The task = Repeat every line, exactly, from the very first through the one where "obj('lever', bm, M['chrome'], t, 50)" appears. Add nothing else.

Given material =
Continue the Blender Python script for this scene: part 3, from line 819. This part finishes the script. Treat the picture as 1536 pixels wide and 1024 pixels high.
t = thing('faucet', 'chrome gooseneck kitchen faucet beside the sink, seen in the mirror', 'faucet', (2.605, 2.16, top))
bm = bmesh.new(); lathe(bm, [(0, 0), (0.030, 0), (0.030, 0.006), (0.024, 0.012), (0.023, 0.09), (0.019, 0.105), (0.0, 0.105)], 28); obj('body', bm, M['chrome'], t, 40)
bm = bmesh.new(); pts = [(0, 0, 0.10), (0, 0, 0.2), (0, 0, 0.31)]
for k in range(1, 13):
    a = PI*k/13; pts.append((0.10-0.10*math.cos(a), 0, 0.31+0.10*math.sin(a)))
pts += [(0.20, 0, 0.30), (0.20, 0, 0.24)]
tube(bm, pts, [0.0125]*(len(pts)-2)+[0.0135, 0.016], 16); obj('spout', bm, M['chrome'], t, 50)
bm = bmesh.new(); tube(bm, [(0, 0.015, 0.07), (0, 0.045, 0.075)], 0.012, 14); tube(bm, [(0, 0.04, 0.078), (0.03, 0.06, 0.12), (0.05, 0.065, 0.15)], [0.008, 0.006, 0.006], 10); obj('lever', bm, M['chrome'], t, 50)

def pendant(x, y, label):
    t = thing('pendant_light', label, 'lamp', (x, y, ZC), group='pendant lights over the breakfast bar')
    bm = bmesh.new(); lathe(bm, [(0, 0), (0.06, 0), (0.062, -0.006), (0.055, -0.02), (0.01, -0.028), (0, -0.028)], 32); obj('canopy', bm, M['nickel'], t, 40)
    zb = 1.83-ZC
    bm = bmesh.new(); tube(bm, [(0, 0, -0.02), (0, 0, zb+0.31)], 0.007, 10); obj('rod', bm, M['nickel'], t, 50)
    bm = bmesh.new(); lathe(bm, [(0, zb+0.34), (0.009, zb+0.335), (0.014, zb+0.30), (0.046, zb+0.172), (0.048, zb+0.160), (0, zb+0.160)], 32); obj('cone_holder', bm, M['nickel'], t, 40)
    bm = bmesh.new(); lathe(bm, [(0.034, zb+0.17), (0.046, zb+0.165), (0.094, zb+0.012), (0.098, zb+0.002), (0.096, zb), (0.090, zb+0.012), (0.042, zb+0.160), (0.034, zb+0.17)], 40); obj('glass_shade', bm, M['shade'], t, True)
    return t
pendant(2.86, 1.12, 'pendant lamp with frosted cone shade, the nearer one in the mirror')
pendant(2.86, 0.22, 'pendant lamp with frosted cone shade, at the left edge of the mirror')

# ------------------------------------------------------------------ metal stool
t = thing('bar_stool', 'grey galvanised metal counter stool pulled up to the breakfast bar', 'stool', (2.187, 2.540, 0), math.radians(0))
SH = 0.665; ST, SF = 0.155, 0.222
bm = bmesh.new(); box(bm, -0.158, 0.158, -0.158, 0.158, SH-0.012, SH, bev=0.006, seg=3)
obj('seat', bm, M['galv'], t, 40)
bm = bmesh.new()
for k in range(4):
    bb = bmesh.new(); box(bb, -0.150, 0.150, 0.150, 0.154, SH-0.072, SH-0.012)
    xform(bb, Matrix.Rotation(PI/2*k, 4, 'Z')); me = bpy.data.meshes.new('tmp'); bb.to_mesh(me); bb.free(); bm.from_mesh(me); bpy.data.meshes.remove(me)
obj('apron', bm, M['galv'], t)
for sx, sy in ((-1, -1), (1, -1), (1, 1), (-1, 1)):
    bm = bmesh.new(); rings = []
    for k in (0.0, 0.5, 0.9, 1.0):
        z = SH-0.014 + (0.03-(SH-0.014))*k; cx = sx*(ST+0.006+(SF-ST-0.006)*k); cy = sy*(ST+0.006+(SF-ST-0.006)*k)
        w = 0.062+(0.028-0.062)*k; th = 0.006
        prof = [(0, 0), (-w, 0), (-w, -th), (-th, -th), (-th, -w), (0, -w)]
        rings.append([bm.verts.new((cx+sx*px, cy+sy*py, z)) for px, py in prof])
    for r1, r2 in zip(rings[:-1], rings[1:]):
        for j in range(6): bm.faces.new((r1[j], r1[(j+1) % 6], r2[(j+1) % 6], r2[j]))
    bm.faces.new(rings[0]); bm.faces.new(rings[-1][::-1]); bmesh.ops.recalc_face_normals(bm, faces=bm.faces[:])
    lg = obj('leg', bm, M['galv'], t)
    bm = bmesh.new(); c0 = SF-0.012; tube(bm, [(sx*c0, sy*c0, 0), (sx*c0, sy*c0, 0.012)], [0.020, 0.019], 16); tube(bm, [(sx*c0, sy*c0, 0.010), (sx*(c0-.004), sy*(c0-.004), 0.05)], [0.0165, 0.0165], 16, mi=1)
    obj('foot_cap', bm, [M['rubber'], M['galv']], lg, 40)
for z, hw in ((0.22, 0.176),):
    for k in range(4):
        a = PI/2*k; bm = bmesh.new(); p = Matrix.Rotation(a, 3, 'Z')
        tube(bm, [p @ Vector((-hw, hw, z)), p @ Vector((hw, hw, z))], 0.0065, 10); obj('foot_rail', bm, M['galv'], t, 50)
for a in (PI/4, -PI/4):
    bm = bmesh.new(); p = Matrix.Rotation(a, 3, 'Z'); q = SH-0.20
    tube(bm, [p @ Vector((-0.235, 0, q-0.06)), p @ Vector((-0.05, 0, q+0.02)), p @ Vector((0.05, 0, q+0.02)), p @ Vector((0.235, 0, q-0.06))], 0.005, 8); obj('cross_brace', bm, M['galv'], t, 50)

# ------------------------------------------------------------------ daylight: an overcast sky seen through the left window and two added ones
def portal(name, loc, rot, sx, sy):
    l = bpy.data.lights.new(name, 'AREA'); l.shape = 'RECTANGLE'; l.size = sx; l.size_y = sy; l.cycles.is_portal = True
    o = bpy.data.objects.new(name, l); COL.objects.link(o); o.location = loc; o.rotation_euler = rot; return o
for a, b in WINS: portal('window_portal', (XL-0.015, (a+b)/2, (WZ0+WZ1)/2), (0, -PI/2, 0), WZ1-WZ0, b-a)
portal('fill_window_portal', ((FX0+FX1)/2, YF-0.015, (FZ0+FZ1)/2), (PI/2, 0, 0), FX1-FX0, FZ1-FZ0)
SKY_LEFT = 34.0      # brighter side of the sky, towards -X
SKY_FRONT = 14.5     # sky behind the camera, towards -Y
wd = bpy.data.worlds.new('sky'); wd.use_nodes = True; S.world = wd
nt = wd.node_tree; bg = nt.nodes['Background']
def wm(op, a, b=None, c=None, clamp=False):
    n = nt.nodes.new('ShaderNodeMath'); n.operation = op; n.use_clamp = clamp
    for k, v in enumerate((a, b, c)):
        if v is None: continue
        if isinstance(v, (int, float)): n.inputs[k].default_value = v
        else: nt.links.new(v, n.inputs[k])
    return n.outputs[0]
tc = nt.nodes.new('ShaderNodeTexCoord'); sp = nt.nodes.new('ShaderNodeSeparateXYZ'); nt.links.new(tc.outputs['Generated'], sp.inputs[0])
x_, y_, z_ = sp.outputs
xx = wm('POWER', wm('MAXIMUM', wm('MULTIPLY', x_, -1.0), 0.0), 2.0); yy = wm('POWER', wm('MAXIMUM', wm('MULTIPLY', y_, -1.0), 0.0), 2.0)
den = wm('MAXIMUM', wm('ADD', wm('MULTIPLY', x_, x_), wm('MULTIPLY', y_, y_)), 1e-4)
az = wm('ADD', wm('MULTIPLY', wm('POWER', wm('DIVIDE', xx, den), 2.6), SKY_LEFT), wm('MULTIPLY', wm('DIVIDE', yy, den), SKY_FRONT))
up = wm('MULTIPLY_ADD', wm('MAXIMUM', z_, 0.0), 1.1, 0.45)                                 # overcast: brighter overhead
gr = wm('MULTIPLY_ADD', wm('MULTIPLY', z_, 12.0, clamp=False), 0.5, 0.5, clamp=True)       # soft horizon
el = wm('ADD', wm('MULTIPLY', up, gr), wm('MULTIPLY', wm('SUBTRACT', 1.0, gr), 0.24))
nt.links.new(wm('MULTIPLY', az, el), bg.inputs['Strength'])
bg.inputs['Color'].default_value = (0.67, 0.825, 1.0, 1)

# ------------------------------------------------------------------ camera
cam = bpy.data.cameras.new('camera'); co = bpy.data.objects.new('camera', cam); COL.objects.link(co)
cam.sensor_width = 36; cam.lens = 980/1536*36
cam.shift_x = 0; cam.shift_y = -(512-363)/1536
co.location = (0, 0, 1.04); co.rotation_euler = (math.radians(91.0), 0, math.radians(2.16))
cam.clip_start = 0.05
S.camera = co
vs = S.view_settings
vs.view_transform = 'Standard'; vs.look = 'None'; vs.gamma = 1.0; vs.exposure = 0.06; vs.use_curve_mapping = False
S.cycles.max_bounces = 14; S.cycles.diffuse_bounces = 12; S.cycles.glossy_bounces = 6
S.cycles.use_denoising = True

Output below =
Continue the Blender Python script for this scene: part 3, from line 819. This part finishes the script. Treat the picture as 1536 pixels wide and 1024 pixels high.
t = thing('faucet', 'chrome gooseneck kitchen faucet beside the sink, seen in the mirror', 'faucet', (2.605, 2.16, top))
bm = bmesh.new(); lathe(bm, [(0, 0), (0.030, 0), (0.030, 0.006), (0.024, 0.012), (0.023, 0.09), (0.019, 0.105), (0.0, 0.105)], 28); obj('body', bm, M['chrome'], t, 40)
bm = bmesh.new(); pts = [(0, 0, 0.10), (0, 0, 0.2), (0, 0, 0.31)]
for k in range(1, 13):
    a = PI*k/13; pts.append((0.10-0.10*math.cos(a), 0, 0.31+0.10*math.sin(a)))
pts += [(0.20, 0, 0.30), (0.20, 0, 0.24)]
tube(bm, pts, [0.0125]*(len(pts)-2)+[0.0135, 0.016], 16); obj('spout', bm, M['chrome'], t, 50)
bm = bmesh.new(); tube(bm, [(0, 0.015, 0.07), (0, 0.045, 0.075)], 0.012, 14); tube(bm, [(0, 0.04, 0.078), (0.03, 0.06, 0.12), (0.05, 0.065, 0.15)], [0.008, 0.006, 0.006], 10); obj('lever', bm, M['chrome'], t, 50)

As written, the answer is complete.